- _TASK DATA_
● ● ● ●
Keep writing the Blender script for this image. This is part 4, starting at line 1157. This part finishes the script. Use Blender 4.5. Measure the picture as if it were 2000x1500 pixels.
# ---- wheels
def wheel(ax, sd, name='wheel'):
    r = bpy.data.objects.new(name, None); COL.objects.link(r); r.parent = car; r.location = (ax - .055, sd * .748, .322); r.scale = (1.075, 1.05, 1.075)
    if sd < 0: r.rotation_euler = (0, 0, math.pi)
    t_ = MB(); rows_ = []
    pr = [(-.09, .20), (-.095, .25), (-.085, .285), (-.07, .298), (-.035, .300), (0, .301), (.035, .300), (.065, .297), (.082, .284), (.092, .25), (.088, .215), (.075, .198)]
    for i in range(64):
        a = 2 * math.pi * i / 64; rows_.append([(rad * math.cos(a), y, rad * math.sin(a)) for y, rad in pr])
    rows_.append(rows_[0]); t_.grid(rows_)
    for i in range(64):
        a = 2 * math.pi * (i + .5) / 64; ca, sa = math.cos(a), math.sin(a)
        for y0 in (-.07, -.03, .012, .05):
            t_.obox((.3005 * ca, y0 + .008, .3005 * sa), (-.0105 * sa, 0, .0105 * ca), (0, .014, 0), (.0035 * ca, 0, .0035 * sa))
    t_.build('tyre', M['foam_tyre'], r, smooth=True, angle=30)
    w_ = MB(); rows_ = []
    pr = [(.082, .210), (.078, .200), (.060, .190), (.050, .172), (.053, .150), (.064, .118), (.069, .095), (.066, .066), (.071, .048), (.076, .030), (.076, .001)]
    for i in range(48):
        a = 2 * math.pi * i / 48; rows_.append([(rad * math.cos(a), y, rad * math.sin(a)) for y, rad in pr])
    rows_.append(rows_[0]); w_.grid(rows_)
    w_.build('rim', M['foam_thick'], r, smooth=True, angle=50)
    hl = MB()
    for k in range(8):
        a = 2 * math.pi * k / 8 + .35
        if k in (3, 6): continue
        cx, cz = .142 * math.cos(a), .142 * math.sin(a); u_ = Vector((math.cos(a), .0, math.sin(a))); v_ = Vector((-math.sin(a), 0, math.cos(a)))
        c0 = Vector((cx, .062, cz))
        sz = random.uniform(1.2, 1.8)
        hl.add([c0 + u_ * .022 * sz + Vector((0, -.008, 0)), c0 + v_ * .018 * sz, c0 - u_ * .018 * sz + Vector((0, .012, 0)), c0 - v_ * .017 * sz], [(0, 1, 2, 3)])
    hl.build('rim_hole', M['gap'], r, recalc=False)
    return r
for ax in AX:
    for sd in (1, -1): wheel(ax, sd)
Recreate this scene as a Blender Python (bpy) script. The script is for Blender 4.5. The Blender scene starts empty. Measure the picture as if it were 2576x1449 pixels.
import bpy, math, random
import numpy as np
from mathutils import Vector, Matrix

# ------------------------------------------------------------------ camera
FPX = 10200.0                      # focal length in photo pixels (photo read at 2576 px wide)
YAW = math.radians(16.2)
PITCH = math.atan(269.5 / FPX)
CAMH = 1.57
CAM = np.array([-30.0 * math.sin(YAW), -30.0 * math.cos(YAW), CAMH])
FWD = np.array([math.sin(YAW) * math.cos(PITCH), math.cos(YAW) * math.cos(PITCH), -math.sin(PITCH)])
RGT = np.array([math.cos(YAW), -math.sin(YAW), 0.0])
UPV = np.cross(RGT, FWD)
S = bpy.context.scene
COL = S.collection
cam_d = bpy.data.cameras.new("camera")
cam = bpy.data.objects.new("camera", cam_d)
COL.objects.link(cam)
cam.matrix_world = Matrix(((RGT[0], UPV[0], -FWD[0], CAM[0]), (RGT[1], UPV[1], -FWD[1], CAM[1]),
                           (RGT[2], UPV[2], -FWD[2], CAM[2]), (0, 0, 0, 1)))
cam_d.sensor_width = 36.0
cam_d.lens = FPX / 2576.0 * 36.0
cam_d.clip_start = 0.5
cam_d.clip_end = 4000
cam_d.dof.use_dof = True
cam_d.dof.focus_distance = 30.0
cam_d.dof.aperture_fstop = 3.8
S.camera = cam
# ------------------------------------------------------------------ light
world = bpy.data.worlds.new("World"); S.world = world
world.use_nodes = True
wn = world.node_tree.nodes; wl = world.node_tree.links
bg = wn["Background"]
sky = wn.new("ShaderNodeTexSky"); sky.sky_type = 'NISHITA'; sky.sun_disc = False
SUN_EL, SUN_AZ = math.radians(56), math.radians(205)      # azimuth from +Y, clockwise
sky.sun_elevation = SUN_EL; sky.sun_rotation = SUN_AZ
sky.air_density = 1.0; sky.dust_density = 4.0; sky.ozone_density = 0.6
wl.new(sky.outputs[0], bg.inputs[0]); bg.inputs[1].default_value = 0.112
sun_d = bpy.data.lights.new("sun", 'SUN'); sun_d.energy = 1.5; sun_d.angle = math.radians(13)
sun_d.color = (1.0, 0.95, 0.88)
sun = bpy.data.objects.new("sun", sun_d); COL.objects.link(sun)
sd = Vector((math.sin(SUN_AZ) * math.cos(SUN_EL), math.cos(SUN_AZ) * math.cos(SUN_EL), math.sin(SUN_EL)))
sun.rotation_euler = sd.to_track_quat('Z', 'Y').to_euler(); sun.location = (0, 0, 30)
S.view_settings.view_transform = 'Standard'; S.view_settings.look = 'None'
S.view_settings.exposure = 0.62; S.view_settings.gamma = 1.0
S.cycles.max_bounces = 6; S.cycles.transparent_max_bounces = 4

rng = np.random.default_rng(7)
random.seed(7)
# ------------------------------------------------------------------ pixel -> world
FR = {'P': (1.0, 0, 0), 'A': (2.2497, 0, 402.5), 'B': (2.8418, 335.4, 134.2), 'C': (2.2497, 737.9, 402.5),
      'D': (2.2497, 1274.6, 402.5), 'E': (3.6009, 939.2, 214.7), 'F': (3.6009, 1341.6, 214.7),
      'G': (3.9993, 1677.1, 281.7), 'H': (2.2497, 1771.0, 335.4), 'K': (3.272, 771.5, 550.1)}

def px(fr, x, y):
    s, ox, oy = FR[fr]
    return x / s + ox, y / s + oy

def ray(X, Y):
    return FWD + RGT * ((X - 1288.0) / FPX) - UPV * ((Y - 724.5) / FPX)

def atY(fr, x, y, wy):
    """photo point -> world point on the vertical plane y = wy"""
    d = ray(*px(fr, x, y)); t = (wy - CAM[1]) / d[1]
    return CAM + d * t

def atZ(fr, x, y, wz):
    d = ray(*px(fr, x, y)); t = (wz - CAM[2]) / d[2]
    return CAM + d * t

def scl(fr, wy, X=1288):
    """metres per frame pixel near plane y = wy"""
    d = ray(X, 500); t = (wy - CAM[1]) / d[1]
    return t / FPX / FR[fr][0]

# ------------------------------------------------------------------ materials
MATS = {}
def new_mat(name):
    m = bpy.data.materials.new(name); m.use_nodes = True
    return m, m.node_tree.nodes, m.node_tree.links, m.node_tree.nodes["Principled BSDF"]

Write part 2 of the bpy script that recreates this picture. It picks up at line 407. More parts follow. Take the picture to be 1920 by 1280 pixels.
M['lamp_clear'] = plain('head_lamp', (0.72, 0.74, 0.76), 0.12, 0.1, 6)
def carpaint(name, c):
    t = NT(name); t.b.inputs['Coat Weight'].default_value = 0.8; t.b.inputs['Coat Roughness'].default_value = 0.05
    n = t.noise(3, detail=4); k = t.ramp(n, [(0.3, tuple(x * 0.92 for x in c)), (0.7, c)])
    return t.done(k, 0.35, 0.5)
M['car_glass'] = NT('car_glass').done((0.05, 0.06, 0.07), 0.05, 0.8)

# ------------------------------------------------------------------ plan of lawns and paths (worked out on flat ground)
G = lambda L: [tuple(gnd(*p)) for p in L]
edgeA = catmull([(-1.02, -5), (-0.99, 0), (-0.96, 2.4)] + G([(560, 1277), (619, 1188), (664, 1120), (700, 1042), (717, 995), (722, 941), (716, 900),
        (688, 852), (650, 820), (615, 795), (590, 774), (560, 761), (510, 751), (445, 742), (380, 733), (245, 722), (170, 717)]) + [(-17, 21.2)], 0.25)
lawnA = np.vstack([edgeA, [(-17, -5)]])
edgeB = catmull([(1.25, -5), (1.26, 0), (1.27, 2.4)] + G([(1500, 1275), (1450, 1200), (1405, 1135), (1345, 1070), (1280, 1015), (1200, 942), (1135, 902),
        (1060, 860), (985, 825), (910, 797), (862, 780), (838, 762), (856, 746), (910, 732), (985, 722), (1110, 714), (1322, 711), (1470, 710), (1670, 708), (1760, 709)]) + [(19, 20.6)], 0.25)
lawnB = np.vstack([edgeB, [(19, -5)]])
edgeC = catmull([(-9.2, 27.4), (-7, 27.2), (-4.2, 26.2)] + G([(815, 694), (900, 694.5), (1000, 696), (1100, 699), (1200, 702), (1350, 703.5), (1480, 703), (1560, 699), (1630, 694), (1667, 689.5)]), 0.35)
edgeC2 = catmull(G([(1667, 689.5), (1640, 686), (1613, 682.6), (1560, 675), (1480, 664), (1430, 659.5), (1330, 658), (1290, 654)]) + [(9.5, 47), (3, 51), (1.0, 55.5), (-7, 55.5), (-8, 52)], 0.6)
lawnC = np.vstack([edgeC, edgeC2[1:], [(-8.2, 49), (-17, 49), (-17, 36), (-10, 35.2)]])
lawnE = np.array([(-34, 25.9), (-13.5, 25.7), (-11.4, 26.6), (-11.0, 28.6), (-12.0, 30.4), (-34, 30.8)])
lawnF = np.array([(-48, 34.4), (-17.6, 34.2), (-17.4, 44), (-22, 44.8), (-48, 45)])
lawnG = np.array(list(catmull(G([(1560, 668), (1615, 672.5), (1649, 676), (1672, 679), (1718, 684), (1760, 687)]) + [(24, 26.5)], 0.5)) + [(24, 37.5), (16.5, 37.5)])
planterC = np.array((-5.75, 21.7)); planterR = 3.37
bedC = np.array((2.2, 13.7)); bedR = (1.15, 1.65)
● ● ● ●
- _STATED GOAL_
Copy verbatim the line that contains "Recreate this scene", the line that contains "from mathutils import Vector, Matrix", and all lines between them.

- _TASK RESPONSE_
Recreate this scene as a Blender Python (bpy) script. The script is for Blender 4.5. The Blender scene starts empty. Measure the picture as if it were 2576x1449 pixels.
import bpy, math, random
import numpy as np
from mathutils import Vector, Matrix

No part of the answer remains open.